Der Dehoga-Sprecher sieht trotz aller Probleme optimistisch in die Zukunft
Michael Presinger will trotz aller negativen Berichte nicht schwarzmalen. „Mit kreativen Ideen, interessanten Programmen, guter Musik und einer ansprechenden Atmosphäre ziehen viele Betreiber ihre jeweilig definierte Zielgruppe in die Diskotheken und Clubs“, sagt er. Wer gesellschaftliche Trends frühzeitig erkenne und aufgreife, wer sein Konzept an die veränderten Marktgegebenheiten anpasse und sein Angebot entsprechend ausrichte, werde „nach wie vor“ erfolgreich sein.

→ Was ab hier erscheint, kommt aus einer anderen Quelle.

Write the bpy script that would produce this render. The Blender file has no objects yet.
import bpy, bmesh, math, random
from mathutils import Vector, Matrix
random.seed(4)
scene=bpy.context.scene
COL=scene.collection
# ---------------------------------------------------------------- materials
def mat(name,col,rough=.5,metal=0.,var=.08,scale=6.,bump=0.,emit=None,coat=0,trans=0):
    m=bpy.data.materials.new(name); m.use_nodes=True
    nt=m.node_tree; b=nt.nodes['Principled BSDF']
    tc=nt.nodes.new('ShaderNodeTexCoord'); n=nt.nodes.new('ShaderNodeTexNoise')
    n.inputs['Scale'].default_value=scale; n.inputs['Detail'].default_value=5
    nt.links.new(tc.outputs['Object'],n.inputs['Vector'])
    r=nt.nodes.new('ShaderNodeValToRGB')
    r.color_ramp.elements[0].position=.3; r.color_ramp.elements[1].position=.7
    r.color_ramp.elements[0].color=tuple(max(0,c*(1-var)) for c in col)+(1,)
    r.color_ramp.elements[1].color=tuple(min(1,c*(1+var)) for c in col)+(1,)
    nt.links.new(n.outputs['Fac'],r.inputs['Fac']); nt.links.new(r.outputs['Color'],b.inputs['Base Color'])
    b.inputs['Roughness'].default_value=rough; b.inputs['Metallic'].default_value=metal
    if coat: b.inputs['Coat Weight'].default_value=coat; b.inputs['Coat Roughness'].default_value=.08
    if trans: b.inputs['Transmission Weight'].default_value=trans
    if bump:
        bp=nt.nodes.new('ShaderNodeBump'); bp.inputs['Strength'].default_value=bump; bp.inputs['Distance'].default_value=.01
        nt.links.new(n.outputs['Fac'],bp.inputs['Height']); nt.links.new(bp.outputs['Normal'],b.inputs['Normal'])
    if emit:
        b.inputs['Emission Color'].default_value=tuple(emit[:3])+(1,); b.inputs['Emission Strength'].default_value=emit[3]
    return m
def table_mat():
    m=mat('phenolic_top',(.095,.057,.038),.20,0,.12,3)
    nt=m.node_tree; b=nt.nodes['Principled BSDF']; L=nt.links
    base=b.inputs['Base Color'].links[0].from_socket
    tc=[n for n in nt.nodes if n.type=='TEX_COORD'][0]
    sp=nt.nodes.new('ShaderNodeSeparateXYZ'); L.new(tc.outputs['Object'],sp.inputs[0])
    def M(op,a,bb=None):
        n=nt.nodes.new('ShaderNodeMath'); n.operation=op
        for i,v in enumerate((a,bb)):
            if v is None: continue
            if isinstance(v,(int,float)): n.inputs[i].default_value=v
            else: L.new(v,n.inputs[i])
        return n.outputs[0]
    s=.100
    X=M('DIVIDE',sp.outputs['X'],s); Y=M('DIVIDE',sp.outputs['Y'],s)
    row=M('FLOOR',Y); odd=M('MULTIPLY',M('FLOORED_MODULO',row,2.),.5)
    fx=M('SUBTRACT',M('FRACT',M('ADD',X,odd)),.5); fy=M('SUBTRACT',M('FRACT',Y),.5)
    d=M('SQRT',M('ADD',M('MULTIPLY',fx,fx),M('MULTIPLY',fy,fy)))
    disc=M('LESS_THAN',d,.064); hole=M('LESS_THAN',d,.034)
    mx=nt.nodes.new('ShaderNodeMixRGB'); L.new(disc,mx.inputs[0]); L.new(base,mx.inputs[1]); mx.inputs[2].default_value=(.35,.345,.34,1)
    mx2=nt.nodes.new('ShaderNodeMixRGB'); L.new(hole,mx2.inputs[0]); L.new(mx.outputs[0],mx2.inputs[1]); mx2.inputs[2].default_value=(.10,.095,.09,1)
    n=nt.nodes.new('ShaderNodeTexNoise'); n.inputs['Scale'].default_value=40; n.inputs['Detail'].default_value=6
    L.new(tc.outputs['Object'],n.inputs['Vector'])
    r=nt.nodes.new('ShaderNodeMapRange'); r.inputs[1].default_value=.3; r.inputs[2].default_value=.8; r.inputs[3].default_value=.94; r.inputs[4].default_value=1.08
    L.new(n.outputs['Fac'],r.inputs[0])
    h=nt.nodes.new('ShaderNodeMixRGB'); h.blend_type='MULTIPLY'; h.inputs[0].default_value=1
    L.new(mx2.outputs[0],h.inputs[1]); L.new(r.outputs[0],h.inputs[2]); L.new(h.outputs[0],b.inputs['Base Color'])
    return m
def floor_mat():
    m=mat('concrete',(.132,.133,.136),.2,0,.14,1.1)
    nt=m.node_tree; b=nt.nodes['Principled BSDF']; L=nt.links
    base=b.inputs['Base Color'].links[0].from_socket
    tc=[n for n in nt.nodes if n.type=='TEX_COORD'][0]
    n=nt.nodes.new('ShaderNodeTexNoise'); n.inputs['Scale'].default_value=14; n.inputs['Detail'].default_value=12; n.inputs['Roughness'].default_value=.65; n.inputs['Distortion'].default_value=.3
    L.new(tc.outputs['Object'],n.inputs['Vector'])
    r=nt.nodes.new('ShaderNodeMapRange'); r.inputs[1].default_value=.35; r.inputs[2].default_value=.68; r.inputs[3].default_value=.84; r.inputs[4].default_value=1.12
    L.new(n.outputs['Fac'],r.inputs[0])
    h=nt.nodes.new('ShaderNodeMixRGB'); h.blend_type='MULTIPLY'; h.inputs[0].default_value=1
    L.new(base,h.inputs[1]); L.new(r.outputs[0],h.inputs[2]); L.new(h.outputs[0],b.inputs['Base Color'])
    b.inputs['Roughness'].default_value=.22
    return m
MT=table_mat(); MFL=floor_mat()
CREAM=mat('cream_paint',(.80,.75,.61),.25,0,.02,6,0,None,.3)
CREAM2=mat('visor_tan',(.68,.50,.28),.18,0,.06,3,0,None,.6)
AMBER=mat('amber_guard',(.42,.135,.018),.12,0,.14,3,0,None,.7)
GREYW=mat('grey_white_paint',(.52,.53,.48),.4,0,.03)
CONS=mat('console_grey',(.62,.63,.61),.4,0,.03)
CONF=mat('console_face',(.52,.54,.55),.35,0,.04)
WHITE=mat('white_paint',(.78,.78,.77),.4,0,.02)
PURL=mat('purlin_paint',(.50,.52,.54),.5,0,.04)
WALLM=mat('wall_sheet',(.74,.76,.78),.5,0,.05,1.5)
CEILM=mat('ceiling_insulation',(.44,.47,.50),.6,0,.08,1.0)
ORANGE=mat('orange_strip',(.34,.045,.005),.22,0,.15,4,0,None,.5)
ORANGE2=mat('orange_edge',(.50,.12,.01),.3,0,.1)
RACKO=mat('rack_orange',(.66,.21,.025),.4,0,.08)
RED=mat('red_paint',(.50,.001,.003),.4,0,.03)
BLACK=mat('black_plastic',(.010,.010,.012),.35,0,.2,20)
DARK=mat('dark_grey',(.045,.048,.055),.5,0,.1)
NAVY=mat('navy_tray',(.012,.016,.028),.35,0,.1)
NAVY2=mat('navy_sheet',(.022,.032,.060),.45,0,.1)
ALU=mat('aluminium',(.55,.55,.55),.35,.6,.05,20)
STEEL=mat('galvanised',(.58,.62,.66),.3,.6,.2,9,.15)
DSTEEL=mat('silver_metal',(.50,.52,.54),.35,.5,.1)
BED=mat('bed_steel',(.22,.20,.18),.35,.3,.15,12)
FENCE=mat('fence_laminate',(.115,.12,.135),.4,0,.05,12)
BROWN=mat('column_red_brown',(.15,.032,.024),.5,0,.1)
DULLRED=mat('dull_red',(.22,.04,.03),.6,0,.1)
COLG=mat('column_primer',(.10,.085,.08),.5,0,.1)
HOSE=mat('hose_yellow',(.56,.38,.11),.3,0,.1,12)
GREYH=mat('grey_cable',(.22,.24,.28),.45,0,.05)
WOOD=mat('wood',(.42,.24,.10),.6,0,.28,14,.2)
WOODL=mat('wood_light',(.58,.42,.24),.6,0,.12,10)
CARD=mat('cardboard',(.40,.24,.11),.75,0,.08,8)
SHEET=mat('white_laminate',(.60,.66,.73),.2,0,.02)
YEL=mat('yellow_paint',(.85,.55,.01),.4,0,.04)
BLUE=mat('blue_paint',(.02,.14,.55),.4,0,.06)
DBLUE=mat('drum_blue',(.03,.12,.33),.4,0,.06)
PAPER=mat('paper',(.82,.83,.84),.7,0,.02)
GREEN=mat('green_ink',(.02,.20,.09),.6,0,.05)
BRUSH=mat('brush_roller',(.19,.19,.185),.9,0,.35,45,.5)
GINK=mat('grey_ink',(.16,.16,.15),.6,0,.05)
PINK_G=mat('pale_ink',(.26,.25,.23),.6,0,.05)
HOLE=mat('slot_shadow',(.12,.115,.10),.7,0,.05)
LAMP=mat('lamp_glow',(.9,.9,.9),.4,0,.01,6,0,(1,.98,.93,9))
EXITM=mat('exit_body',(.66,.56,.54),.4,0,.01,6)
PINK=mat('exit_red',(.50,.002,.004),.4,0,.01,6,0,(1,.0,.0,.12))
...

Seine Beobachtung: „Menschen aller Altersgruppen haben das Verlangen auszugehen und merken zunehmend, dass der zwischenmenschliche Kontakt unersetzbar ist.“
Der Gründer des Perkins Park, der beim Start der „Nobeldisco“, wie man sie damals nannte, im Jahr 1980 dabei war und die guten Jahre erlebt hat, sagt eine „Rückbesinnung“ voraus. Die Lust am analogen Ausgehen und am Erlebnis mit anderen, so Presinger, sei auf Dauer größer als der digitale Spaß auf Internetportalen.